Government takes from individuals in the form of several different kinds of taxes. By levying property taxes, government forces landlords to raise rent rates in order to make ends meet, thus pushing less fortunate renters into scenarios where they cannot afford to pay rent and so must go homeless. By levying sales taxes, government causes weekly bills for necessary items to be larger than they would have been originally, thus depriving the individual of even more of his/her hard-earned wages. By levying income taxes, government cuts off a significant portion of the money that individuals sweat out hours to make just to support themselves and avoid being a burden to society.

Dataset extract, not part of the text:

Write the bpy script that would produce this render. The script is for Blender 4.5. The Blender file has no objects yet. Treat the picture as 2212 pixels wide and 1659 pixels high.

There are many other taxes which afflict the everyday American. However, if government programs for welfare and warfare were to be cut back and, in many cases, eliminated, then there would be no need for government to take money from individuals. There would come an end to a system where corrupt and politically powerful individuals use the money collected to line their own pockets while the hardworking everyday American battles starvation and homelessness. America would see an economic recovery which would help make her the envy of the world once again in terms of living conditions for the everyday individual.

Sadly, however, there is no sign that the powerful political and bureaucratic class will bring about these needed changes to a system which lines their own pockets. It is increasingly likely that it will take a massive financial catastrophe to bring down this class and its system which means everyone, ordinary individual or political elitist, will suffer in the end until the time comes for the rebuilding. In the meantime the ordinary hardworking individual must suffer through the rapid decay of the system, with their money which could be spent on housing, clothing and food being sucked away by the government to be put into the pockets of those who can vote themselves their own pay raises. In a twist of irony, when the history of this period is at last written, the 2018 pay raise for the American federal government may likely go down in time as “The Starving Raise”.